Germany’s 12-year absence from the World Cup knockout stage ended in the 94th minute at BMO Field in Toronto, and the guy who finished it spent his mid-20s working factory shifts while playing regional football nobody watched.

Deniz Undav came off the bench at the hour mark against Ivory Coast, Germany trailing 1-0 to Franck Kessie’s half-hour opener — and proceeded to do something only three players in World Cup history had done before him: score both the equalizer and the winner as a substitute in the same match. The equalizer came at 68 minutes, a volley off a Nadiem Amiri cross. The winner came in the 90th plus four, composed and cold-blooded in the 94th minute. Germany 2-1.

That’s the match. Here’s the actual story.

Germany won the World Cup in 2014. Since then they have been eliminated in the group stage — twice. In 2018, a loss to South Korea sent them home to national humiliation. In 2022, they beat Costa Rica 4-2 in their final group game, finished third anyway, and flew home again. Twelve years without reaching the knockout round. For a program that defined itself by tournament survival, grinding results out in semifinals and finals and winning the whole thing, that stretch wasn’t a rough patch. It was an identity crisis with a passport.

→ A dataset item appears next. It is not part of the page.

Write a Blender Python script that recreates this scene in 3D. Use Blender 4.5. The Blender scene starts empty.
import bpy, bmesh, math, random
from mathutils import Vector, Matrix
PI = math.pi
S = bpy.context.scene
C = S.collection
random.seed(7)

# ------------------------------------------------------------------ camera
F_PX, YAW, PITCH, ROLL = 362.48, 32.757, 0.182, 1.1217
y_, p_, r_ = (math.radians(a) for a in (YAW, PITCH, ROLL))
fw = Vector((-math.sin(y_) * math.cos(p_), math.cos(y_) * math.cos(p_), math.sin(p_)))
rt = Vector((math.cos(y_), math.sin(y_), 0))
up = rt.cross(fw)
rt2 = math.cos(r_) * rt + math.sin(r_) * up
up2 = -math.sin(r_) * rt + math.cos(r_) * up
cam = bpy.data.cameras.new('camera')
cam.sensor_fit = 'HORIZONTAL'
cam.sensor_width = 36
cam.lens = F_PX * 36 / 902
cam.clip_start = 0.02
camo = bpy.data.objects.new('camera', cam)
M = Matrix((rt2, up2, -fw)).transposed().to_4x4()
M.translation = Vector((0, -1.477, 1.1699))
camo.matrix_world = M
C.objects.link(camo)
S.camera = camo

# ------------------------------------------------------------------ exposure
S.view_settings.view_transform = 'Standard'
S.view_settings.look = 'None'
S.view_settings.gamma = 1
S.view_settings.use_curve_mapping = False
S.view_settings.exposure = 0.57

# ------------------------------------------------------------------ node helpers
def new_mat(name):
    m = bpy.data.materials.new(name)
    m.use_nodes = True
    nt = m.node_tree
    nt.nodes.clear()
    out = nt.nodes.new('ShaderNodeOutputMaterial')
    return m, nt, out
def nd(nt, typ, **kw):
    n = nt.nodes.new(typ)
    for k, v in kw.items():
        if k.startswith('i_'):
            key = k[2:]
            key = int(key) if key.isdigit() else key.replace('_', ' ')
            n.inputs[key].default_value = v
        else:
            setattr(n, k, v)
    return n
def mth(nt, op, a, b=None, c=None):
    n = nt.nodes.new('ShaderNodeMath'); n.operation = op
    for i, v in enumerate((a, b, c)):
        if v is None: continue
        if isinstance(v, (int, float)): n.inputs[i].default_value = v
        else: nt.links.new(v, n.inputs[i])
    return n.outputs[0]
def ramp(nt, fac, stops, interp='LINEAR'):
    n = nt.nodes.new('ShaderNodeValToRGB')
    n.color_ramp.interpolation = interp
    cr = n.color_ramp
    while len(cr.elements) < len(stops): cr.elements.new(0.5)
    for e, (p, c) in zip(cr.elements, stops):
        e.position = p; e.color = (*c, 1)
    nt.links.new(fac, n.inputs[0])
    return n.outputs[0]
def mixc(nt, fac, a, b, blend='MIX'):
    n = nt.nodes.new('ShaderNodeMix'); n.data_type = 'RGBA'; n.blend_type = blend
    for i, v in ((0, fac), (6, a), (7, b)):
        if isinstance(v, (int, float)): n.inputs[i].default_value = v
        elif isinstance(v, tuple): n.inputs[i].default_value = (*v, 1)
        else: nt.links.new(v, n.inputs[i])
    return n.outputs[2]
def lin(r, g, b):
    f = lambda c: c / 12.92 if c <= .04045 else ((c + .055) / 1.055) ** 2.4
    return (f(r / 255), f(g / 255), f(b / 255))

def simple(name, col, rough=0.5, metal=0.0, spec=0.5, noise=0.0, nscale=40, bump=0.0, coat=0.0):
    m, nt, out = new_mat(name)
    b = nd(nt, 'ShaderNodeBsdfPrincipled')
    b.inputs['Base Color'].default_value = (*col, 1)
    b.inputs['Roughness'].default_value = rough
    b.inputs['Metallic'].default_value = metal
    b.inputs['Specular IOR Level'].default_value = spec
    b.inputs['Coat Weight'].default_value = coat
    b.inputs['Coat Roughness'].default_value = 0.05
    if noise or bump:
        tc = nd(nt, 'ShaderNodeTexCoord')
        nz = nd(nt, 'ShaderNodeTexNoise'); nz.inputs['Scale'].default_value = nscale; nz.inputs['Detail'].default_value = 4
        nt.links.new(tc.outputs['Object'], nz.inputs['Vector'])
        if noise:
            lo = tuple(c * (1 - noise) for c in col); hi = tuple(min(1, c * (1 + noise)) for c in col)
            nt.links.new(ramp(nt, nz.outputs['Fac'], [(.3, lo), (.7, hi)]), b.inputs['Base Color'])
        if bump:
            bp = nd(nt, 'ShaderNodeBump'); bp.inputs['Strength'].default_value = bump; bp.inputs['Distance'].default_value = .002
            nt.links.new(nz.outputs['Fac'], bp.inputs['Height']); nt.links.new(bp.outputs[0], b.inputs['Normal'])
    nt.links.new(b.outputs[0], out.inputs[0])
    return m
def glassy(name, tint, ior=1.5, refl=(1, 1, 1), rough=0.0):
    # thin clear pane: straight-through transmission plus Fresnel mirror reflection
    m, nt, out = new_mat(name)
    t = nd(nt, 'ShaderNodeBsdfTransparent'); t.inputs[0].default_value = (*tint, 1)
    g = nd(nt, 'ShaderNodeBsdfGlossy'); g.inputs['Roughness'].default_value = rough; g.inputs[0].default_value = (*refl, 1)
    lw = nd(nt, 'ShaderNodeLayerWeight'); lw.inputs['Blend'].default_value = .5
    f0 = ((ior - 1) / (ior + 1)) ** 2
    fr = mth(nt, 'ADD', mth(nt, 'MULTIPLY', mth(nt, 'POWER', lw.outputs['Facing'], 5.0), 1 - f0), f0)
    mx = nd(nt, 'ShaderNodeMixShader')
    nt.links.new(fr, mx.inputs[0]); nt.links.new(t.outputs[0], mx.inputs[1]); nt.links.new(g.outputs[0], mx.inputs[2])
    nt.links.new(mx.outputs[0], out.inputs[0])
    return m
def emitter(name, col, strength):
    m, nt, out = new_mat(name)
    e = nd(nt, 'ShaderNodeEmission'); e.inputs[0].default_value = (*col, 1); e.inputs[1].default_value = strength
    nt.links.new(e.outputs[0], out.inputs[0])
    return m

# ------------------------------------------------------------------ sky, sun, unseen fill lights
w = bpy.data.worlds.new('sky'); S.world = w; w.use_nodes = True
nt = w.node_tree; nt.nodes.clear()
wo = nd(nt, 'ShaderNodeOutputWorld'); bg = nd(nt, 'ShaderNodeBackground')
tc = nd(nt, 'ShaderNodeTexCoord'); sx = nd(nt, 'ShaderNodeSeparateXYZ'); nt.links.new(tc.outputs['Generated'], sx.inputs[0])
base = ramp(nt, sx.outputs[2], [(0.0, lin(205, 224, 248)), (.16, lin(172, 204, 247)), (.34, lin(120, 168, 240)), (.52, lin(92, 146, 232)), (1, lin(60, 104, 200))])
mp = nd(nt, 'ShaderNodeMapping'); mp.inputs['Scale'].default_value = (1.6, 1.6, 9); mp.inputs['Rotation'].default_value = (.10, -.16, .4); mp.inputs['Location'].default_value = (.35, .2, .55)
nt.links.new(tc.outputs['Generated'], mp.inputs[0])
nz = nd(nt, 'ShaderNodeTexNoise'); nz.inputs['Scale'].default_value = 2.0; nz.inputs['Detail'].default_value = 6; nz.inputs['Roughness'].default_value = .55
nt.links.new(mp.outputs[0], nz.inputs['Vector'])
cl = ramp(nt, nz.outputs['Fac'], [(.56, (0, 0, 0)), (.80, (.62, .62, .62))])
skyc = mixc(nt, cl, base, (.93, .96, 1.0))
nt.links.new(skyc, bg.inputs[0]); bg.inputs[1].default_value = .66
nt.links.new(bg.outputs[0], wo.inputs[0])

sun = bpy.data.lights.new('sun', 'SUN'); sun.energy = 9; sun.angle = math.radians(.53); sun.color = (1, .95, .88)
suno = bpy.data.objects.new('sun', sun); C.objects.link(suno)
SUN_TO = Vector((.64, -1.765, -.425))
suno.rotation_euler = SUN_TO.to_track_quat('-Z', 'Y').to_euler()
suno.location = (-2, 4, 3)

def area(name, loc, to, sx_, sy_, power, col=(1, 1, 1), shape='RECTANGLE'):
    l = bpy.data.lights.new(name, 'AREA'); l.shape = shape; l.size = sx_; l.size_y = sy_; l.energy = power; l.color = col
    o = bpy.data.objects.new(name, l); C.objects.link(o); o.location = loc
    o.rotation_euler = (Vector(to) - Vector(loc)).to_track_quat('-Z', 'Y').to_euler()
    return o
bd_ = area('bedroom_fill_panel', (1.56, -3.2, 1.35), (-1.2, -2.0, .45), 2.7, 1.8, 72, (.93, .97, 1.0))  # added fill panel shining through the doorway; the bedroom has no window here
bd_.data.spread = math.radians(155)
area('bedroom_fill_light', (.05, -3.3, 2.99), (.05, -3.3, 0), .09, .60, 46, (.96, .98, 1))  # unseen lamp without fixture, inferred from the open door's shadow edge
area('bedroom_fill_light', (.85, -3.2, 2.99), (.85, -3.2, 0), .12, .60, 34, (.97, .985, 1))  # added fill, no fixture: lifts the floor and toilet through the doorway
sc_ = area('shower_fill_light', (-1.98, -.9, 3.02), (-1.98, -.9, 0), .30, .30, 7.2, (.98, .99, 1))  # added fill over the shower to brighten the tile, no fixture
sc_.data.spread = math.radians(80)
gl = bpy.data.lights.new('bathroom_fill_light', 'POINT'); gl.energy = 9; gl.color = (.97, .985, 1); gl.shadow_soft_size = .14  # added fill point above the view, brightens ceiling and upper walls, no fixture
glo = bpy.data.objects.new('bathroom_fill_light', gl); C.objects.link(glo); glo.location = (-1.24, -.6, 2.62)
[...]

Julian Nagelsmann inherited the rebuild. The Germany that showed up against Ivory Coast is not Joachim Löw’s Germany, the team that clung to 2014’s tactical framework until it calcified. This is a squad with genuine depth, a system that doesn’t require any single player to carry it, and a bench capable of deciding games in the final five minutes of regulation.

That last point is not a coincidence. It’s the whole argument.

Undav didn’t get his first senior Germany call-up until age 27 — no youth international caps, cut by Werder Bremen’s academy as a teenager. That’s not a feel-good footnote. It’s the evidence that Nagelsmann is building something different. A team deep enough that the guy who wasn’t supposed to be here scores twice as a substitute, then tells the camera “it’s important that everyone sees that even the players from the bench can decide games.” That’s not an accident of lineup construction. That’s a philosophy producing results.

I’ll admit I went into this match expecting Germany to win comfortably and make it feel inevitable, the way dominant sides sometimes do. They didn’t. They were outplayed in the first half, went to halftime down a goal, and needed a triple substitution at the hour mark to shift the game. The Deniz Undav World Cup winner didn’t feel inevitable at all. It felt like a team that had a solution for every problem finding the right one at the right time. That’s a different kind of dominance, and honestly, a more interesting one.

https://twitter.com/itvfootball/status/2068454045405118676

The Bundesliga numbers back the trust Nagelsmann placed in him. Nineteen goals for VfB Stuttgart in 2025-26, second in the Bundesliga only to Harry Kane. Nine senior Germany caps before Toronto. A career built entirely outside the traditional pathway, in Belgian football and regional leagues and factory shifts. And now this.

Germany’s World Cup 2026 Group E campaign has six points from two matches, following the 7-1 demolition of Curaçao in their opener on June 14. The knockout stage isn’t just possible. It’s almost certain. But more than the math, the manner matters: this is what a finished rebuild looks like, and Deniz Undav just handed the rest of the tournament the proof. For broader World Cup coverage, and for context on how chaos defines this tournament, see Saudi Arabia’s 1-0 shock of Spain.

Germany is back. The factory worker did it.